So, what are Rufo’s theory and strategy? In the most important parts of the speech, Rufo discussed what he thought was “the Achilles heel of this cultural revolution”:
Critical theory… is entirely a creature of the state. It was born, and nurtured, and raised within publicly financed and publicly subsidized universities and it now survives only in this vast constellation of publicly supported and publicly subsidized bureaucracy; It also gives us a tremendous opportunity because what the public giveth the public can take [ ] away… We should never fight directly. It’s very hard. We should fight indirectly, in a more sophisticated way, to start slowly chipping away at these bureaucracies and institutional powers.
Rufo may be the most intellectually coherent and theoretically sound activist in the right to right of center, since perhaps Phyllis Schafly. And one can be thoroughly curious to find out that his strategy verges on a mix of libertarianism with political reaction—a sort of libertarianism that seeks to further reactionary aims. Perhaps that is why he constantly refers to his strategy as “counterrevolution,” and not “reaction,” as reaction might have a negative connotation in American politics.
Consider his strategy for freeing the country’s institutions—including higher education—from the pernicious ideology of critical theory.
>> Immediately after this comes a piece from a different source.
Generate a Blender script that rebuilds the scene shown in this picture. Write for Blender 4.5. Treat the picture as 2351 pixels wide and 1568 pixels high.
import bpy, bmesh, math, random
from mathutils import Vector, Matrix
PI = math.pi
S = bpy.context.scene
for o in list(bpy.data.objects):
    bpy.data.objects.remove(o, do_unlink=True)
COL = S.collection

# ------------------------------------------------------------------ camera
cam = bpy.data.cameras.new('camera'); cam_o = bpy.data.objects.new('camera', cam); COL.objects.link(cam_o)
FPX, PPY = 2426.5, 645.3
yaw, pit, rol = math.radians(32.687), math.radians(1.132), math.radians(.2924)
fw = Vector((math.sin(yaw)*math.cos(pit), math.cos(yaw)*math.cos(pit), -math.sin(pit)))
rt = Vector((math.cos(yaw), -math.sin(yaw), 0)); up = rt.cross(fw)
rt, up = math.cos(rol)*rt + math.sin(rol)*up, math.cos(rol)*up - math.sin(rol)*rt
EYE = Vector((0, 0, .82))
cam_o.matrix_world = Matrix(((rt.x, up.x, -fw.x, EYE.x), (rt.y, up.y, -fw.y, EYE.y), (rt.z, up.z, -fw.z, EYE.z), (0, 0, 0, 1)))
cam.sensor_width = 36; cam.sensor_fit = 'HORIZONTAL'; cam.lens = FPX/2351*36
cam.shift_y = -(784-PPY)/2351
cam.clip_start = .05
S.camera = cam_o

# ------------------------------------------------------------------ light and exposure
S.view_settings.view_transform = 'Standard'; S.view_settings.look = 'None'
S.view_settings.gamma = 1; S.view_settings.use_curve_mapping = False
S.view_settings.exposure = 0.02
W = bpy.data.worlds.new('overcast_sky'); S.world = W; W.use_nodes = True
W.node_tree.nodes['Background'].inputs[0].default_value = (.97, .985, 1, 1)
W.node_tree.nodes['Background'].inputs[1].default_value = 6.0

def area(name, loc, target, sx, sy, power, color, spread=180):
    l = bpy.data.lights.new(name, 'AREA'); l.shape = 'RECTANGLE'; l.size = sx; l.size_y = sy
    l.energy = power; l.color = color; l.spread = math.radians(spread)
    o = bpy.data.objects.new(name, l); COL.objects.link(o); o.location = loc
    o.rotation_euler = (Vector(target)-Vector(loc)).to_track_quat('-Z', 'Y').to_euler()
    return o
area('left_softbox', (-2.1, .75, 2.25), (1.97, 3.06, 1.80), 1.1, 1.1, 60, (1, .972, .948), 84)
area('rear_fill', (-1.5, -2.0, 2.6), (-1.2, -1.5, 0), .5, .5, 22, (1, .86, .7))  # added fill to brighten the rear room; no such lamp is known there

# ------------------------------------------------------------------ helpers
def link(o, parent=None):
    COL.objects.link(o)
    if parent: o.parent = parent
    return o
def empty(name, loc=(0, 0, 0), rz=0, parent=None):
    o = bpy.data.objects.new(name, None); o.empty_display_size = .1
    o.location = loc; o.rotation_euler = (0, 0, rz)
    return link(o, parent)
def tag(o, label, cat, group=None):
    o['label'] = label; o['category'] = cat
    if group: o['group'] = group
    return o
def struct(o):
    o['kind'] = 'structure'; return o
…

First, he argues that the right should “cripple the critical ideologies within the federal agencies through executive order; defund the left by blocking, delaying, and stalling federal grants that support the critical ideologies in universities, schools, and nonprofits; force all agencies to run any identity-based programs through OMB [the Office of Management and Budget] and strangle them in red tape.”
The fundamental aim would be to disrupt any federal financing of the cultural revolution for four or eight years, during which time Congress could pursue a longer-term strategy to destroy centralization. However one may wish to label this strategy, it is not “reactionary;” reactionary policies, tend to heavily focus on wielding state power. And Rufo’s goal is to take away the federal government’s power, not transfer it to another political party.